### Data section
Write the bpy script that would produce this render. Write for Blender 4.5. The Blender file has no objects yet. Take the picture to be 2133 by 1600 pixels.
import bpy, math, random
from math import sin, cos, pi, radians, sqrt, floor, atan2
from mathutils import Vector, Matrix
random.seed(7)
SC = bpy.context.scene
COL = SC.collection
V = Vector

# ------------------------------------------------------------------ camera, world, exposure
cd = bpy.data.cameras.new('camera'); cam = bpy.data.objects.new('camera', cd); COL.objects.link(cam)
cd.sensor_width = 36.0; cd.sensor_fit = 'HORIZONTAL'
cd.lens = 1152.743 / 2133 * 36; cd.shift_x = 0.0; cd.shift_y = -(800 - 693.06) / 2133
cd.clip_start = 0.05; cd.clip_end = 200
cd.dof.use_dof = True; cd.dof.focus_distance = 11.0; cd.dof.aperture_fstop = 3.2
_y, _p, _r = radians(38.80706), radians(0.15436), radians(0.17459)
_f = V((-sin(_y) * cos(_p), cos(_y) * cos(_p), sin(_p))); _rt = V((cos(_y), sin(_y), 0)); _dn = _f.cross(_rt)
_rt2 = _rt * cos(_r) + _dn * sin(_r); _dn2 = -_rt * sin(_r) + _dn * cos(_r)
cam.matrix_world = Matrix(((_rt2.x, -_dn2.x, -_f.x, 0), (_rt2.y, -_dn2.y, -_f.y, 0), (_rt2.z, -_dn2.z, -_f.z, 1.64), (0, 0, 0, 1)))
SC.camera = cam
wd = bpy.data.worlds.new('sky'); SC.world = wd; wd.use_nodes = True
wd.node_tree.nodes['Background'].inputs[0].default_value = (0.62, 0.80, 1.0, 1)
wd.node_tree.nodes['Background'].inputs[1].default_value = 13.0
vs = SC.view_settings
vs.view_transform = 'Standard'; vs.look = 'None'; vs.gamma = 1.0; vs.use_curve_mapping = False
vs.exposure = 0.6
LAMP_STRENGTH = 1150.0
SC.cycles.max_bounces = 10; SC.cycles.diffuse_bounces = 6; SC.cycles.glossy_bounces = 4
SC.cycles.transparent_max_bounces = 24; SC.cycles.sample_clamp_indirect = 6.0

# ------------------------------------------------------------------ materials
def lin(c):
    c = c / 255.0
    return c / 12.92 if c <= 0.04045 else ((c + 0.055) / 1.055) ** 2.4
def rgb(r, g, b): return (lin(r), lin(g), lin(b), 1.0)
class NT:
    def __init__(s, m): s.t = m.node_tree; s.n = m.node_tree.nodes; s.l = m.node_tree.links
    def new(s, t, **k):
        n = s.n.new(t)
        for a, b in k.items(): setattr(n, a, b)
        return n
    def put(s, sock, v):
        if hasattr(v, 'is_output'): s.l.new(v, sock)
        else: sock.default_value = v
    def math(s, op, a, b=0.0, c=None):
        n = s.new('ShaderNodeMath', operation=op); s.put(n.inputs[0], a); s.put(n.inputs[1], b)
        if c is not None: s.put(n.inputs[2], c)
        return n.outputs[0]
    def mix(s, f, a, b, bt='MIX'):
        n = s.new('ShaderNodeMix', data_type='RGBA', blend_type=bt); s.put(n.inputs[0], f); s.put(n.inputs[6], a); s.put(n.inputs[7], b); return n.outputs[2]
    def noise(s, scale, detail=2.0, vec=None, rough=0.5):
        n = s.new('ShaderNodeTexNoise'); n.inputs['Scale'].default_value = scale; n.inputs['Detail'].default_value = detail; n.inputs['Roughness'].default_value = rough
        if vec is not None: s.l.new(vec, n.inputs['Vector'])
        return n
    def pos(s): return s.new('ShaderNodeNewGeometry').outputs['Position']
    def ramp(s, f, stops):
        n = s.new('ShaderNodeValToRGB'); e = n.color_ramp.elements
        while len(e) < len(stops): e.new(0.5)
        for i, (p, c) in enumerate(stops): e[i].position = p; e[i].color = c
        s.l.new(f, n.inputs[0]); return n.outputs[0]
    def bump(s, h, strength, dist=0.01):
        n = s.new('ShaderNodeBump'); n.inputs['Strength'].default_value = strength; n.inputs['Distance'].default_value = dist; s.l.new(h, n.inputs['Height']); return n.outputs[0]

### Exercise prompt
Pick each line holding the word "objects" out of the data and copy it.

### Solved exercise
Write the bpy script that would produce this render. Write for Blender 4.5. The Blender file has no objects yet. Take the picture to be 2133 by 1600 pixels.
cd = bpy.data.cameras.new('camera'); cam = bpy.data.objects.new('camera', cd); COL.objects.link(cam)